Data from the National Center for Education Statistics indicate that the number of students in non-Catholic church-related schools increased from 561,000 in 1970 to 1,329,000 in 1980 (Parsons 1987). This growth has continued, albeit less rapidly; in 2002, the number stood at about 1,900,000 students (Broughman and Pugh 2004).
Smith (1998:106) argues that “sacred canopies” are not necessary for religious vitality, but rather “sacred umbrellas,” which he defines as “small, portable, accessible relational worlds—religious reference groups—‘under’ which [one’s] beliefs can make complete sense.” School contexts certainly fit this definition, though some may argue that families and churches are sufficient “sacred umbrellas” and that a secular school environment can be a place for religious adolescents to be “embattled and thriving.”
Because the variables in this index are ordinal, the alpha for this index—and all other indices in the analysis—was calculated using polychoric correlation coefficients.
I do not display the estimates for those attending other religious schools or formerly attending other religious schools in any of the results. Only publicly-schooled former Catholic and Protestant schoolers are included in the former Catholic and Protestant school groups.

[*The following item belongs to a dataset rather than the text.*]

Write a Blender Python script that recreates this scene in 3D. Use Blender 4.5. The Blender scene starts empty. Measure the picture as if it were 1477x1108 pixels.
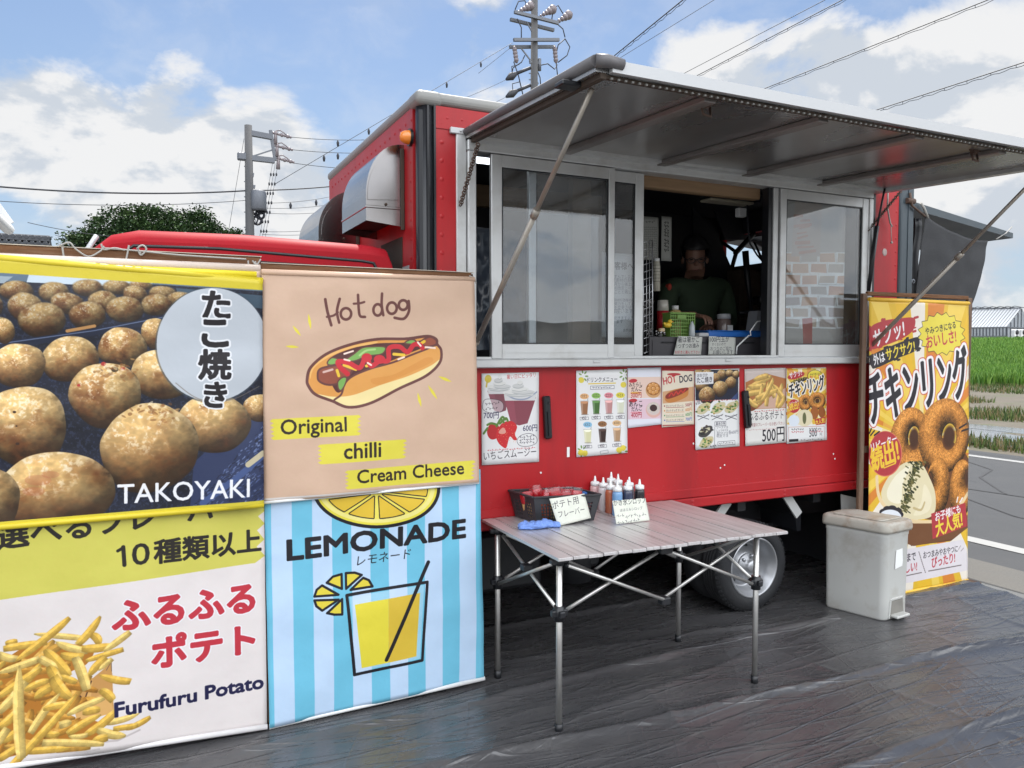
import bpy, bmesh, math, random
import numpy as np
from mathutils import Vector, Matrix, noise
RAD = math.radians
scene = bpy.context.scene
col = scene.collection
random.seed(7)

# ------------------------------------------------------------------ camera
CAM = Vector((0, 0, 1.53)); FPX = 1109.0; YAW = RAD(25.7); PITCH = RAD(2.7)
cd = bpy.data.cameras.new('camera'); cam = bpy.data.objects.new('camera', cd); col.objects.link(cam)
cam.location = CAM; cam.rotation_euler = (RAD(90) - PITCH, 0, -YAW)
cd.sensor_width = 36; cd.lens = 36 * FPX / 1477; cd.clip_end = 5000; cd.clip_start = 0.05
scene.camera = cam
# survey of the photograph: a sight line through a pixel, met with a measured wall, side or level
_F = Vector((math.sin(YAW) * math.cos(PITCH), math.cos(YAW) * math.cos(PITCH), -math.sin(PITCH)))
_R = Vector((math.cos(YAW), -math.sin(YAW), 0)); _U = _R.cross(_F)
def sight(x, y): return _F + _R * ((x - 738.5) / FPX) - _U * ((y - 554) / FPX)
def PY(x, y, Y): d = sight(x, y); return CAM + d * (Y / d.y)
def PX(x, y, X): d = sight(x, y); return CAM + d * (X / d.x)
def PZ(x, y, Z=0.0): d = sight(x, y); return CAM + d * ((Z - CAM.z) / d.z)

# ------------------------------------------------------------------ light
SUN_AZ, SUN_EL = RAD(20), RAD(58)          # azimuth clockwise from +Y (behind the truck)
scene.view_settings.view_transform = 'Standard'; scene.view_settings.look = 'None'
scene.view_settings.gamma = 1; scene.view_settings.use_curve_mapping = False
scene.view_settings.exposure = 1.6
sd = bpy.data.lights.new('sun', 'SUN'); sd.energy = 2.0; sd.angle = RAD(0.6); sd.color = (1, .95, .88)
so = bpy.data.objects.new('sun', sd); col.objects.link(so)
sdir = Vector((math.sin(SUN_AZ) * math.cos(SUN_EL), math.cos(SUN_AZ) * math.cos(SUN_EL), math.sin(SUN_EL)))
so.rotation_euler = sdir.to_track_quat('Z', 'Y').to_euler(); so.location = (0, 0, 30)

world = bpy.data.worlds.new('World'); scene.world = world; world.use_nodes = True
def make_sky():
    nt = world.node_tree; N = nt.nodes; L = nt.links; N.clear()
    def n(t, **k):
        o = N.new(t)
        for a, b in k.items(): setattr(o, a, b)
        return o
    def mth(op, a, b=None, c=None, clamp=False):
        o = n('ShaderNodeMath', operation=op, use_clamp=clamp)
        for i, v in enumerate((a, b, c)):
            if v is None: continue
            if isinstance(v, (int, float)): o.inputs[i].default_value = v
            else: L.new(v, o.inputs[i])
        return o.outputs[0]
    def mr(v, a, b, c, d, smooth=True):
        o = n('ShaderNodeMapRange', interpolation_type='SMOOTHSTEP' if smooth else 'LINEAR')
        L.new(v, o.inputs[0])
        for i, q in enumerate((a, b, c, d)): o.inputs[i + 1].default_value = q
        return o.outputs[0]
    def mix(f, a, b):
        o = n('ShaderNodeMix', data_type='RGBA')
        if isinstance(f, (int, float)): o.inputs[0].default_value = f
        else: L.new(f, o.inputs[0])
        for s, v in ((6, a), (7, b)):
            if isinstance(v, tuple): o.inputs[s].default_value = (*v, 1)
            else: L.new(v, o.inputs[s])
        return o.outputs[2]
    out = n('ShaderNodeOutputWorld'); bg = n('ShaderNodeBackground'); L.new(bg.outputs[0], out.inputs[0])
    bg.inputs[1].default_value = 0.05
    sky = n('ShaderNodeTexSky', sky_type='NISHITA', sun_disc=False, sun_elevation=SUN_EL, sun_rotation=SUN_AZ,
            air_density=1.0, dust_density=0.6, ozone_density=1.5)
    tc = n('ShaderNodeTexCoord'); sep = n('ShaderNodeSeparateXYZ'); L.new(tc.outputs['Generated'], sep.inputs[0])
    def noise_at(scale, detail, rough, offs, zs=1.0, dist=0.0):
        mp = n('ShaderNodeMapping'); mp.inputs['Location'].default_value = offs; mp.inputs['Scale'].default_value = (1, 1, zs)
        L.new(tc.outputs['Generated'], mp.inputs[0])
        o = n('ShaderNodeTexNoise'); L.new(mp.outputs[0], o.inputs['Vector'])
        o.inputs['Scale'].default_value = scale; o.inputs['Detail'].default_value = detail
        o.inputs['Roughness'].default_value = rough; o.inputs['Distortion'].default_value = dist
        return o.outputs[0]
    base = noise_at(4.5, 12, .58, (3.1, .4, 1.7), 1.7, .25)
    lump = noise_at(4.5, 6, .5, (3.1, .4, 1.76), 1.7, .25)
    fine = noise_at(11, 8, .6, (0, 0, 2), 1.5, .4)
    acc = mth('ADD', base, -0.06)
    # where the photograph has banks of cumulus, and where it has blue
    for (x, y, r, amp) in ((60, 120, 8, .12), (200, 110, 6, .08), (330, 130, 6, .07), (250, 260, 11, .16), (430, 230, 8, .14), (120, 250, 9, .10), (20, 180, 5, .1),
                           (740, 130, 6, .12), (1000, 110, 7, .10), (1130, 130, 8, .17), (1300, 140, 10, .19), (1430, 110, 9, .19), (1420, 330, 12, .16), (1250, 200, 9, .12),
                           (640, 15, 6, .09), (250, 40, 8, -.16), (100, 20, 7, -.12), (480, 90, 8, -.13), (860, 40, 5, -.08), (1180, 30, 8, -.12), (560, 170, 6, -.10), (330, 190, 4, -.06), (1350, 20, 6, -.1)):
        d = sight(x, y).normalized()
        dp = n('ShaderNodeVectorMath', operation='DOT_PRODUCT'); L.new(tc.outputs['Generated'], dp.inputs[0]); dp.inputs[1].default_value = d
        acc = mth('ADD', acc, mr(dp.outputs['Value'], math.cos(RAD(r)), 1.0, 0, amp))
    low = mr(sep.outputs[2], 0.0, .32, .10, 0.0)
    behind = mr(sep.outputs[1], .15, -.55, 0, 1)
    acc = mth('ADD', acc, low); acc = mth('ADD', acc, mth('MULTIPLY', behind, .30))
    m = mr(acc, .50, .65, 0, .97)
    veil = mr(fine, .38, .78, .02, .24)
    m = mth('MAXIMUM', m, veil)
    shade = mth('SUBTRACT', base, lump)
    lit = mr(mth('ADD', shade, mth('MULTIPLY', mth('SUBTRACT', fine, .5), .20)), -.045, .035, 0, 1)
    CL = 5.5
    cc = mix(lit, (CL * .76, CL * .82, CL * .90), (CL * 1.08, CL * 1.08, CL * 1.08))
    k0 = mr(sep.outputs[1], .25, -.45, 0.0, 1.0)
    k = mth('ADD', 1.0, mth('MULTIPLY', k0, mr(sep.outputs[2], .05, .55, .75, 3.5)))  # added fill: clouds behind the camera are brightened to light the shaded front
    vm = n('ShaderNodeVectorMath', operation='SCALE'); L.new(cc, vm.inputs[0]); L.new(k, vm.inputs['Scale'])
    hz = mr(sep.outputs[2], 0.0, .45, .68, .04)
    dk = n('ShaderNodeMix', data_type='RGBA', blend_type='MULTIPLY'); dk.inputs[0].default_value = 1.0; L.new(sky.outputs[0], dk.inputs[6]); dk.inputs[7].default_value = (.72, .77, .82, 1)
    skyc = mix(hz, dk.outputs[2], (CL * .58, CL * .72, CL * .90))
    fin = mix(m, skyc, vm.outputs[0])
    L.new(fin, bg.inputs[0])
make_sky()

# ------------------------------------------------------------------ helpers: objects
ORG = {}
def tag(o, label=None, cat=None, group=None, kind=None):
    if label: o['label'] = label
    if cat: o['category'] = cat
    if group: o['group'] = group
    if kind: o['kind'] = kind
    return o
def thing(name, loc, label, cat, group=None):
    o = bpy.data.objects.new(name, None); col.objects.link(o); o.location = loc; o.empty_display_size = .1
    ORG[o.name] = Vector(loc); return tag(o, label, cat, group)
def link_mesh(name, me, mats, parent=None):
    o = bpy.data.objects.new(name, me)
    for m in (mats if isinstance(mats, (list, tuple)) else [mats]): me.materials.append(m)
    col.objects.link(o)
    if parent is not None:
        off = ORG[parent.name]; o.parent = parent
    else:
        co = np.empty(len(me.vertices) * 3, 'f'); me.vertices.foreach_get('co', co); co = co.reshape(-1, 3)
        mn, mx = co.min(0), co.max(0)
        off = Vector(((mn[0] + mx[0]) / 2, (mn[1] + mx[1]) / 2, mn[2])); o.location = off
    me.transform(Matrix.Translation(-off)); ORG[o.name] = Vector(off)
    return o
def copy_thing(src, loc, label=None):
    c = src.copy(); col.objects.link(c); c.location = loc
    if label: c['label'] = label
    def kids(s, d):
        for ch in list(s.children):
            k = ch.copy(); col.objects.link(k); k.parent = d; kids(ch, k)
    kids(src, c); return c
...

Respondents were asked a series of questions about up to five of their closest friends. The questions I use to construct the closed social network variable are: “Which, if any of these people (1) does your parent not really know that well (reverse-coded), (2) have parents who know you by name, and (3) have parents who know your parent well enough to call him/her/them on the phone.” Friends who the respondent’s parent knew well, whose parents knew the respondent by name, and whose parents knew their parent were considered a closed network.